Front-running refers to the practice of a malicious actor observing a pending transaction in the mempool (a pool of unconfirmed transactions) and submitting their own transaction with a higher gas fee to ensure that their transaction is processed first. In the context of smart contracts, front-running can allow an attacker to gain an advantage by exploiting the timing of a transaction.
Example:
In decentralized exchanges (DEXs), an attacker might front-run a trade by observing a large trade that will significantly impact the price and then submitting a transaction of their own before the trade is executed, profiting from the price change.
Mitigation:
- Commit-Reveal Schemes: Use commit-reveal schemes in which users commit to a transaction in one step and reveal it in a later step. This prevents attackers from knowing the specifics of the transaction in advance.
- Time-Locked Contracts: Implement time locks to delay the execution of certain contract functions to prevent front-running by requiring transactions to be executed after a certain time.
5. Access Control Vulnerabilities
What Is It?
Access control refers to the restrictions that define who can access certain functions or variables in a smart contract. Poor access control can allow unauthorized users to execute functions that should be restricted, leading to fund theft, unauthorized changes to the contract, or other security breaches.
Example:
A smart contract with an unprotected admin function can allow anyone to modify critical variables or withdraw funds, putting the contract’s integrity at risk.
Mitigation:
- Role-Based Access Control: Use role-based access control to define specific roles for users and limit access to sensitive functions based on their roles.

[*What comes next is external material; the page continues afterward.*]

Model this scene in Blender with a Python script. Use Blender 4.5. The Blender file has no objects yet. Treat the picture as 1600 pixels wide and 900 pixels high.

- Ownable Contracts: Leverage existing smart contract patterns like Ownable, which ensures that only the contract’s owner can execute specific functions like withdrawing funds or changing critical contract parameters.
6. Timestamp Dependency
What Is It?
Smart contracts that depend on timestamps can be manipulated, as miners can slightly adjust the block’s timestamp to their advantage. This is especially problematic for contracts that rely on time-based conditions (e.g., auctions, payment windows, etc.).
Example:
An attacker could manipulate the timestamp to make their transaction succeed when it should have failed or trigger time-based events prematurely, leading to unfair advantages.
Mitigation:
- Avoid Time Dependencies: Where possible, avoid relying on block timestamps and use block numbers for critical functions that require time dependencies.
- Set Tolerance Ranges: If timestamps are required, ensure that the contract allows a small range of flexibility for the timestamp to avoid manipulation.
7. Code Bugs and Vulnerabilities
What Is It?
Code bugs and vulnerabilities arise due to coding errors, poor design, or lack of proper testing. Even a small bug in the smart contract code can lead to significant vulnerabilities that can be exploited by attackers.
Example:
In the case of The DAO hack, a bug in the smart contract’s code allowed attackers to repeatedly withdraw Ether from the DAO, leading to the loss of millions of dollars.
Mitigation:
- Audits and Testing: Conduct thorough code audits and use automated testing tools to identify potential vulnerabilities before deploying a smart contract. Third-party security firms should audit high-value contracts.
- Bug Bounty Programs: Encourage security researchers to find and report vulnerabilities by running bug bounty programs for smart contract code.